Turning to the situation in Syria, he laid the blame for the conflict on Bashar al-Assad, a dictator who bombed his own people.  Over the course of three years, an enormous number of refugees had fled the Assad regime.  The current Syrian refugee crisis stemmed from the actions of the current regime as well as those of terrorists.  A broad coalition was needed to resolve the issue through diplomacy, based on the Geneva II Conference, with a transitional government that included all opposition groups, he said, but excluded Bashar al-Assad, as he was the cause of the conflict.

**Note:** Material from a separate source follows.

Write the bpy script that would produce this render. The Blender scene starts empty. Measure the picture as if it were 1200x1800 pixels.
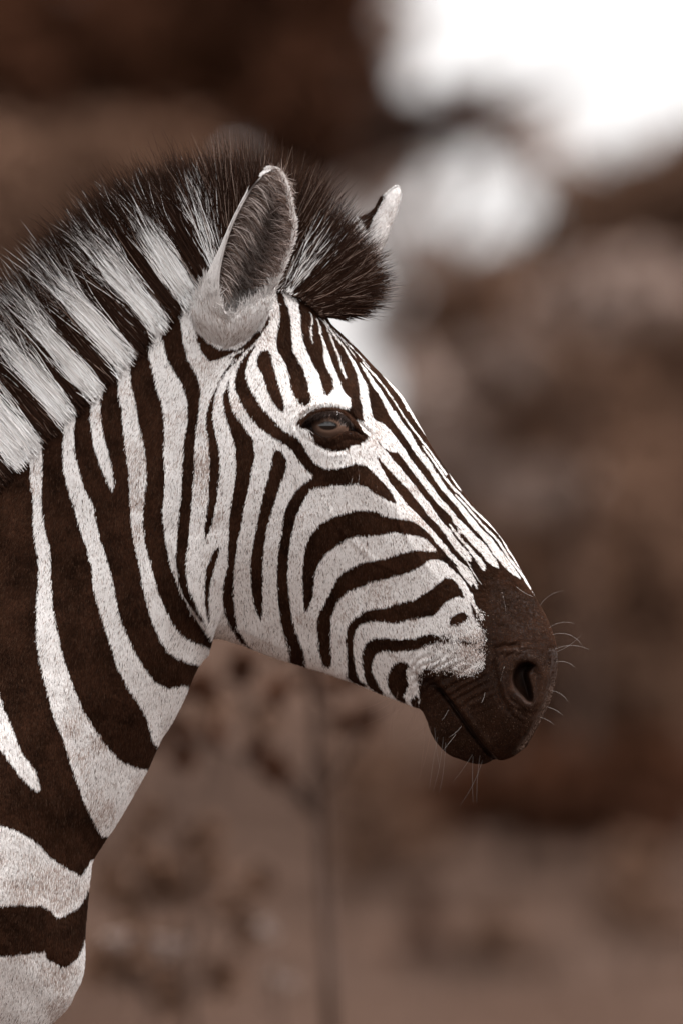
import bpy, bmesh, math, random
import numpy as np
from mathutils import Vector

rng = np.random.default_rng(7)
random.seed(7)
scene = bpy.context.scene
COL = scene.collection

# ------------------------------------------------------------------ camera, sky, sun, exposure
S = 0.0007            # metres per photo pixel in the zebra's plane of symmetry
D = 10.0              # camera to that plane
EYE_Z = 1.40          # camera height
cam_d = bpy.data.cameras.new("camera"); cam = bpy.data.objects.new("camera", cam_d); COL.objects.link(cam)
cam.location = (0, -D, EYE_Z); cam.rotation_euler = (math.radians(90), 0, 0)
cam_d.sensor_fit = 'VERTICAL'; cam_d.sensor_height = 36.0
cam_d.lens = 36.0 * D / (1800 * S)
cam_d.clip_end = 3000; cam_d.clip_start = 0.1
cam_d.dof.use_dof = True; cam_d.dof.focus_distance = D - 0.075; cam_d.dof.aperture_fstop = 2.5
scene.camera = cam

SUN_EL, SUN_AZ = 55.0, 92.0       # azimuth: degrees from the camera side (-Y) towards +X
world = bpy.data.worlds.new("World"); scene.world = world; world.use_nodes = True
wn = world.node_tree.nodes; wl = world.node_tree.links; wn.clear()
sky = wn.new('ShaderNodeTexSky'); sky.sky_type = 'NISHITA'; sky.sun_disc = False
sky.sun_elevation = math.radians(SUN_EL); sky.sun_rotation = math.radians(180 - SUN_AZ)
sky.dust_density = 8.0; sky.air_density = 1.0
bw = wn.new('ShaderNodeRGBToBW')
tone = wn.new('ShaderNodeMix'); tone.data_type = 'RGBA'; tone.blend_type = 'MULTIPLY'; tone.inputs[0].default_value = 1.0
tone.inputs[7].default_value = (1.0, 0.975, 0.965, 1)
bg = wn.new('ShaderNodeBackground'); bg.inputs[1].default_value = 0.15
wo = wn.new('ShaderNodeOutputWorld')
cloud = wn.new('ShaderNodeMix'); cloud.data_type = 'FLOAT'; cloud.inputs[0].default_value = 0.8; cloud.inputs[3].default_value = 1.9   # an even white cloud cover
wl.new(sky.outputs[0], bw.inputs[0]); wl.new(bw.outputs[0], cloud.inputs[2]); wl.new(cloud.outputs[0], tone.inputs[6]); wl.new(tone.outputs[2], bg.inputs[0]); wl.new(bg.outputs[0], wo.inputs[0])

sun_d = bpy.data.lights.new("sun", 'SUN'); sun = bpy.data.objects.new("sun", sun_d); COL.objects.link(sun)
sun_d.energy = 0.9; sun_d.angle = math.radians(14); sun_d.color = (1.0, 0.97, 0.95)
sd = Vector((math.sin(math.radians(SUN_AZ)) * math.cos(math.radians(SUN_EL)), -math.cos(math.radians(SUN_AZ)) * math.cos(math.radians(SUN_EL)), math.sin(math.radians(SUN_EL))))
sun.rotation_euler = sd.to_track_quat('Z', 'Y').to_euler()

vs = scene.view_settings
vs.view_transform = 'Standard'; vs.look = 'None'; vs.gamma = 1.0; vs.exposure = 2.3; vs.use_curve_mapping = False
scene.cycles.use_denoising = True; scene.cycles.use_adaptive_sampling = False
scene.cycles.max_bounces = 6; scene.cycles.diffuse_bounces = 3; scene.cycles.transparent_max_bounces = 8
try:
    scene.cycles_curves.shape = 'THICK'
except Exception:
    pass

# ------------------------------------------------------------------ helpers
def W(u, v, d=D):
    """photo pixel (u, v) at camera distance d -> world point; used for places only, sizes are real"""
    k = S * d / D
    return ((u - 600) * k, d - D, EYE_Z + (900 - v) * k)

def principled(name, rough=0.8, spec=0.3):
    m = bpy.data.materials.new(name); m.use_nodes = True
    b = m.node_tree.nodes['Principled BSDF']
    b.inputs['Roughness'].default_value = rough
    b.inputs['Specular IOR Level'].default_value = spec
    return m, b

def attr_material(name, attr, rough, spec, normal_attr=None, bump=0.0, bump_scale=900.0):
    m, b = principled(name, rough, spec); nt = m.node_tree
    a = nt.nodes.new('ShaderNodeAttribute'); a.attribute_name = attr
    nt.links.new(a.outputs['Color'], b.inputs['Base Color'])
    if normal_attr:
        n = nt.nodes.new('ShaderNodeAttribute'); n.attribute_name = normal_attr
        g = nt.nodes.new('ShaderNodeNewGeometry')
        mx = nt.nodes.new('ShaderNodeMix'); mx.data_type = 'VECTOR'; mx.inputs[0].default_value = 0.38
        nt.links.new(n.outputs['Vector'], mx.inputs[4]); nt.links.new(g.outputs['Normal'], mx.inputs[5])
        nz = nt.nodes.new('ShaderNodeVectorMath'); nz.operation = 'NORMALIZE'
        nt.links.new(mx.outputs[1], nz.inputs[0]); nt.links.new(nz.outputs[0], b.inputs['Normal'])
    if bump:
        tx = nt.nodes.new('ShaderNodeTexNoise'); tx.inputs['Scale'].default_value = bump_scale; tx.inputs['Detail'].default_value = 3
        co = nt.nodes.new('ShaderNodeTexCoord'); nt.links.new(co.outputs['Object'], tx.inputs['Vector'])
        bp = nt.nodes.new('ShaderNodeBump'); bp.inputs['Strength'].default_value = bump; bp.inputs['Distance'].default_value = 0.001
        nt.links.new(tx.outputs['Fac'], bp.inputs['Height']); nt.links.new(bp.outputs[0], b.inputs['Normal'])
    return m

def noise_material(name, c1, c2, scale, rough=1.0, spec=0.0, detail=4, bump=0.0):
    m, b = principled(name, rough, spec); nt = m.node_tree
    tx = nt.nodes.new('ShaderNodeTexNoise'); tx.inputs['Scale'].default_value = scale; tx.inputs['Detail'].default_value = detail
    co = nt.nodes.new('ShaderNodeTexCoord'); nt.links.new(co.outputs['Object'], tx.inputs['Vector'])
    rp = nt.nodes.new('ShaderNodeValToRGB')
    rp.color_ramp.elements[0].position = 0.32; rp.color_ramp.elements[0].color = (*c1, 1)
    rp.color_ramp.elements[1].position = 0.68; rp.color_ramp.elements[1].color = (*c2, 1)
    nt.links.new(tx.outputs['Fac'], rp.inputs['Fac']); nt.links.new(rp.outputs['Color'], b.inputs['Base Color'])
    if bump:
        bp = nt.nodes.new('ShaderNodeBump'); bp.inputs['Strength'].default_value = bump
        nt.links.new(tx.outputs['Fac'], bp.inputs['Height']); nt.links.new(bp.outputs[0], b.inputs['Normal'])
    return m

def tag(o, label=None, cat=None, group=None, kind=None):
    if label: o['label'] = label
    if cat: o['category'] = cat
    if group: o['group'] = group
    if kind: o['kind'] = kind
    return o

def mesh_obj(name, verts, faces, mat, parent=None, smooth=False, colors=None):
    me = bpy.data.meshes.new(name)
    verts = np.asarray(verts, dtype=np.float32); faces = np.asarray(faces, dtype=np.int32)
    k = faces.shape[1]
    me.vertices.add(len(verts)); me.vertices.foreach_set("co", verts.ravel())
    me.loops.add(faces.size); me.loops.foreach_set("vertex_index", faces.ravel())
    me.polygons.add(len(faces)); me.polygons.foreach_set("loop_start", np.arange(0, faces.size, k, dtype=np.int32))
    me.update(calc_edges=True); me.validate()
    if colors is not None:
        a = me.attributes.new("col", 'FLOAT_COLOR', 'POINT')
        cc = np.ones((len(verts), 4), np.float32); cc[:, :3] = colors
        a.data.foreach_set("color", cc.ravel())
    if smooth:
        me.polygons.foreach_set("use_smooth", np.ones(len(me.polygons), dtype=bool))
    me.materials.append(mat)
    o = bpy.data.objects.new(name, me); COL.objects.link(o)
    if parent: o.parent = parent
    return o

def curves_obj(name, pts, radius, col, mat, parent, nrm=None):
    """pts (N,K,3) world, radius (N,K) or (K,), col (N,K,3) or (N,3)"""
    N, K, _ = pts.shape
    c = bpy.data.hair_curves.new(name)
    c.add_curves([K] * N)
    c.points.foreach_set("position", pts.astype(np.float32).ravel())
    r = np.broadcast_to(np.asarray(radius, np.float32), (N, K)) if np.ndim(radius) < 2 else np.asarray(radius, np.float32)
    ra = c.attributes.get("radius") or c.attributes.new("radius", 'FLOAT', 'POINT')
    ra.data.foreach_set("value", np.ascontiguousarray(r).ravel())
    if col.ndim == 2:
        a = c.attributes.new("col", 'FLOAT_VECTOR', 'CURVE')
    else:
        a = c.attributes.new("col", 'FLOAT_VECTOR', 'POINT')
    a.data.foreach_set("vector", np.ascontiguousarray(col, dtype=np.float32).ravel())
    if nrm is not None:
        a = c.attributes.new("nrm", 'FLOAT_VECTOR', 'CURVE')
        a.data.foreach_set("vector", np.ascontiguousarray(nrm, dtype=np.float32).ravel())
    c.materials.append(mat)
    o = bpy.data.objects.new(name, c); COL.objects.link(o); o.parent = parent
    return o

def catmull(ctrl, ts):
    """ctrl (n,k); ts in [0,n-1]"""
    P = np.asarray(ctrl, float); n = len(P)
    Pp = np.vstack([2 * P[0] - P[1], P, 2 * P[-1] - P[-2]])
    i = np.clip(np.floor(ts).astype(int), 0, n - 2); f = (ts - i)[:, None]
    p0, p1, p2, p3 = Pp[i], Pp[i + 1], Pp[i + 2], Pp[i + 3]
    return 0.5 * (2 * p1 + (p2 - p0) * f + (2 * p0 - 5 * p1 + 4 * p2 - p3) * f ** 2 + (-p0 + 3 * p1 - 3 * p2 + p3) * f ** 3)

def vnoise(x, y, scale, seed=0):
    """smooth value noise in [-1,1]"""
    r = np.random.default_rng(seed).random((256, 256)) * 2 - 1
    x = np.asarray(x) / scale; y = np.asarray(y) / scale
    xi = np.floor(x).astype(int); yi = np.floor(y).astype(int); fx = x - xi; fy = y - yi
    fx = fx * fx * (3 - 2 * fx); fy = fy * fy * (3 - 2 * fy)
    a = r[yi % 256, xi % 256]; b = r[yi % 256, (xi + 1) % 256]; c = r[(yi + 1) % 256, xi % 256]; d = r[(yi + 1) % 256, (xi + 1) % 256]
    return (a * (1 - fx) + b * fx) * (1 - fy) + (c * (1 - fx) + d * fx) * fy

def sstep(a, b, x):
    t = np.clip((x - a) / (b - a), 0, 1); return t * t * (3 - 2 * t)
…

With 80 per cent of Syrian refugees fleeing to other countries of the global South, it was the poor and most vulnerable who were hosting the poor and most vulnerable, he said.  The right of asylum united European countries, which should do more.  UNHCR and the WFP must be provided the means to ensure the necessary support, and refugees must be allowed to work in their host countries.  France was contributing €100 million to the WFP for refugees in countries neighbouring Syria.  In closing, he said:  “We have to make sure that our future is worthy of what the founding fathers imagined.”  He expressed support for expanding the Security Council and for limiting the use of the veto when dealing with cases of mass atrocity.  France had made that commitment for itself.  The right to veto was not intended as a right to block.  What was needed was the ability to act.